Maílson da Nóbrega, ex-ministro da Fazenda
O sr. aprova o plano do governo Temer de privatizações?
Essa é uma das grandes notícias do momento. O governo tem mostrado que vai fazer o programa de uma forma séria, competente e com regras claras.
Quais ativos o governo deveria privatizar?
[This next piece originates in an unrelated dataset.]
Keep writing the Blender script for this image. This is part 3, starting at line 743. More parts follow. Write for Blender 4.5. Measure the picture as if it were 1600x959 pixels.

Eu tenho uma visão radical sobre esse processo. Não há mais no Brasil justificativa econômica, social e política para a presença do Estado na atividade econômica. A rigor, o governo deveria privatizar tudo. Temos empresários e mercado de capitais capazes para absorver esses ativos, mas reconheço que não é a realidade em alguns casos.
Em quais?
O brasileiro ainda não comprou a ideia de que a Petrobras possa ser privatizada. Mesmo que se diga que a Petrobras, se fosse privatizada, não teria sido vítima do maior escândalo de corrupção do País. A Petrobras é uma das vacas sagradas. Outra é o Banco do Brasil, que funcionaria muito melhor se fosse um banco privado.
Vale a pena vender ativos num momento de crise econômica?
O momento fiscal é grave e a relação dívida/PIB caminha para 100%, um desastre. Por isso, a desmobilização de ativos é urgente e não pode esperar um momento econômico mais favorável.
Qual deve ser o papel do BNDES nas concessões de infraestrutura?
No governo Dilma, buscou-se a menor tarifa a qualquer custo. Para isso, o governo compensou as empresas concessionárias com rios de dinheiro do BNDES a juros subsidiados. O correto é o banco ser provedor de apenas uma parte do financiamento, eliminando-se a generosidade dos subsídios.